◆ Material ◆
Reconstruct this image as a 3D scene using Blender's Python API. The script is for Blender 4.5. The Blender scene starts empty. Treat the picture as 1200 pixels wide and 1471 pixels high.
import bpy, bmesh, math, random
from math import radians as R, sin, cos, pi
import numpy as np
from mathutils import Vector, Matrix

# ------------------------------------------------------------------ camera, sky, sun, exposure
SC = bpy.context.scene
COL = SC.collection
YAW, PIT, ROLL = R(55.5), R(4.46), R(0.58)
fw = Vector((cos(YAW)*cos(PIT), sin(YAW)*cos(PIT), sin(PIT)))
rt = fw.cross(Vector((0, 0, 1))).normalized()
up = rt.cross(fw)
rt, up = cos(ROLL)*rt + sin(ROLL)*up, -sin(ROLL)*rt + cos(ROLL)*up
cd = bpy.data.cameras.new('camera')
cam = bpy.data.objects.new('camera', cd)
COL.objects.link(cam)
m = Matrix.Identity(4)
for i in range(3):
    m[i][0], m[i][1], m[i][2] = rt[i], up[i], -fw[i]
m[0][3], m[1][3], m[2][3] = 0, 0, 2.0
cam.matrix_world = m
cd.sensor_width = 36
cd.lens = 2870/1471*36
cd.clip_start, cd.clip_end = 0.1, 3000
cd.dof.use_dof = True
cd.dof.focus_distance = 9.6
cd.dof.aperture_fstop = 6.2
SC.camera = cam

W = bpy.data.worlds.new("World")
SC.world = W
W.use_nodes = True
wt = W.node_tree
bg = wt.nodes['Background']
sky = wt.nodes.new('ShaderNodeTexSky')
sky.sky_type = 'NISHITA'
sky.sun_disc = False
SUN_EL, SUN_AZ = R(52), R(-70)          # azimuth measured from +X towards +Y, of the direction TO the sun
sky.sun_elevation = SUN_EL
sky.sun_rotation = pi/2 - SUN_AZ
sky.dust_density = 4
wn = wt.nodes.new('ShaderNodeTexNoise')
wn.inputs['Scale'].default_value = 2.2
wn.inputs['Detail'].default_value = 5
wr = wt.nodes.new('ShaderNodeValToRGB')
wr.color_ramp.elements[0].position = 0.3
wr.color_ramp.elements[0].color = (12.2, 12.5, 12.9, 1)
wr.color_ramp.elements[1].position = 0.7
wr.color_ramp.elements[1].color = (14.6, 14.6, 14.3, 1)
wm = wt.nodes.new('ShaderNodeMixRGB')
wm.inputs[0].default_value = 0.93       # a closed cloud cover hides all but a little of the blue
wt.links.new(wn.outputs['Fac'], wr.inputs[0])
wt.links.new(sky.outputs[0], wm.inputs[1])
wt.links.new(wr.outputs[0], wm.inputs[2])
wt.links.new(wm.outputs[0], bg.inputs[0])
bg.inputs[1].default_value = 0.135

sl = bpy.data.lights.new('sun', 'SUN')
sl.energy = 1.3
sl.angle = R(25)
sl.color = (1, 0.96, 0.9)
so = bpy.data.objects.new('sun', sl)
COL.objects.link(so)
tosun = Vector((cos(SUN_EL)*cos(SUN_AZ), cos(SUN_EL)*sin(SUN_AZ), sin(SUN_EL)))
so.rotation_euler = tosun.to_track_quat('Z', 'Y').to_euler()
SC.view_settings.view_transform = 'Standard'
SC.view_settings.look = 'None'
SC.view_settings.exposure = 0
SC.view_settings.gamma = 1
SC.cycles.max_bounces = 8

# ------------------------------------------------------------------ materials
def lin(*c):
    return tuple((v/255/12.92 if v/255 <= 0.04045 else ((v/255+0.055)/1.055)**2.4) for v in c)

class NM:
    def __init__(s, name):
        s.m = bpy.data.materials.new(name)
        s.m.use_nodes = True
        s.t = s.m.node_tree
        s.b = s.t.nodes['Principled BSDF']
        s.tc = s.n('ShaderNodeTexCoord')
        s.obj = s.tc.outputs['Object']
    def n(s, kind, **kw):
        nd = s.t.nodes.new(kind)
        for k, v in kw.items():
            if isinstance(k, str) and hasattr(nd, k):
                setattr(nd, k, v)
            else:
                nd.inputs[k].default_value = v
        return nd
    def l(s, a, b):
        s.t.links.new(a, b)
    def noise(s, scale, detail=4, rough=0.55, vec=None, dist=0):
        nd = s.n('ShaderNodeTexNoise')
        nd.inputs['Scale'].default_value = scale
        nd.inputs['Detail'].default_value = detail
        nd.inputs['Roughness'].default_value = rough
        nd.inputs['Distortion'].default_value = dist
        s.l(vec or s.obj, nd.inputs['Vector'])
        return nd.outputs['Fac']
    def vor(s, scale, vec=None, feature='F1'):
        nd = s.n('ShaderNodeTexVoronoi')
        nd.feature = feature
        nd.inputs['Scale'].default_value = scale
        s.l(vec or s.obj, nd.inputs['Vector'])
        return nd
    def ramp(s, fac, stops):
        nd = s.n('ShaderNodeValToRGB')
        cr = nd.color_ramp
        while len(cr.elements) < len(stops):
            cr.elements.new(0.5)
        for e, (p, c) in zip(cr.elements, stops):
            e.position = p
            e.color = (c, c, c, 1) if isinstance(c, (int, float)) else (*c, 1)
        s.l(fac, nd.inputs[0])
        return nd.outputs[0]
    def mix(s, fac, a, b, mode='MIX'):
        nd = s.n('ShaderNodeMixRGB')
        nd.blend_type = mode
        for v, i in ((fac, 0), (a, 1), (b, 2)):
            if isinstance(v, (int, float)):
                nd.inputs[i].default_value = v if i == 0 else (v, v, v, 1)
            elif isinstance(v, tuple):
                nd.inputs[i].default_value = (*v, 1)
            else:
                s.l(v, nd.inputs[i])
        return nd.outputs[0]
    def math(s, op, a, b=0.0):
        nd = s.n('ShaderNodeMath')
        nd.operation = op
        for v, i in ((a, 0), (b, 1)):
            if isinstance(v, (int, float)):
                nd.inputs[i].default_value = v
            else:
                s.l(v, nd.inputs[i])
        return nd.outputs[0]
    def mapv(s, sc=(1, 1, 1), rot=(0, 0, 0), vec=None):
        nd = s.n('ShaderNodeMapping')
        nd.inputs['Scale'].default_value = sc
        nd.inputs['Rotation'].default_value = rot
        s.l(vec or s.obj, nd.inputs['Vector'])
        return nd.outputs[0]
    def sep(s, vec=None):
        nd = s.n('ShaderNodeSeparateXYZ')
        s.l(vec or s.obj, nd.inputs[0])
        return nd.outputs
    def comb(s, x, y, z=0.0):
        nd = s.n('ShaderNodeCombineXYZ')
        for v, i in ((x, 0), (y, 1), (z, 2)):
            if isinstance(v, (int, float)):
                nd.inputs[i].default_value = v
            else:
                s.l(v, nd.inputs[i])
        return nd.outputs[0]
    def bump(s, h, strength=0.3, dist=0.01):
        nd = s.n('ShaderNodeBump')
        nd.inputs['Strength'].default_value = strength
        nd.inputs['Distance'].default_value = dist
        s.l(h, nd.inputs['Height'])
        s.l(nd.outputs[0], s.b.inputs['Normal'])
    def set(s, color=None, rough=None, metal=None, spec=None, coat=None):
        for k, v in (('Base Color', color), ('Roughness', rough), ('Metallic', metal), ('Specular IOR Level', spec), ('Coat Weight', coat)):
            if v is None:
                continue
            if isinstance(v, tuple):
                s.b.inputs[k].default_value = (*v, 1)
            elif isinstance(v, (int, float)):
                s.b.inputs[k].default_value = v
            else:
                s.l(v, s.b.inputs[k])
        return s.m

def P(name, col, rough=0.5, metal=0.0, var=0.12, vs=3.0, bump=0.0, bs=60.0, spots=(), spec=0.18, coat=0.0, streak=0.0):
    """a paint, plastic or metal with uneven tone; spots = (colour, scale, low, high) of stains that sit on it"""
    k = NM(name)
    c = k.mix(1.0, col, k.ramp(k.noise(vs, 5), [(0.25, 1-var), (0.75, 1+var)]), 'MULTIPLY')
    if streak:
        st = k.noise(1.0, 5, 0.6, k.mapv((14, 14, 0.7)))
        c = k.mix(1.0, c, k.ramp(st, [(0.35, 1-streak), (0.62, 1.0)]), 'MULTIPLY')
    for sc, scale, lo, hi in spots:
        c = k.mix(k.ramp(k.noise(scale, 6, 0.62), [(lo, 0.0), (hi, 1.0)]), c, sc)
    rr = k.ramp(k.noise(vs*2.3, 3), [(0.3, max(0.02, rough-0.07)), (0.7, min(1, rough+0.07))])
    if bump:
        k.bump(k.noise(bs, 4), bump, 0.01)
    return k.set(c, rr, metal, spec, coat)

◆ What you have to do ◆
Gather and return every line that holds the string "scene".

◆ Answer ◆
Reconstruct this image as a 3D scene using Blender's Python API. The script is for Blender 4.5. The Blender scene starts empty. Treat the picture as 1200 pixels wide and 1471 pixels high.
SC = bpy.context.scene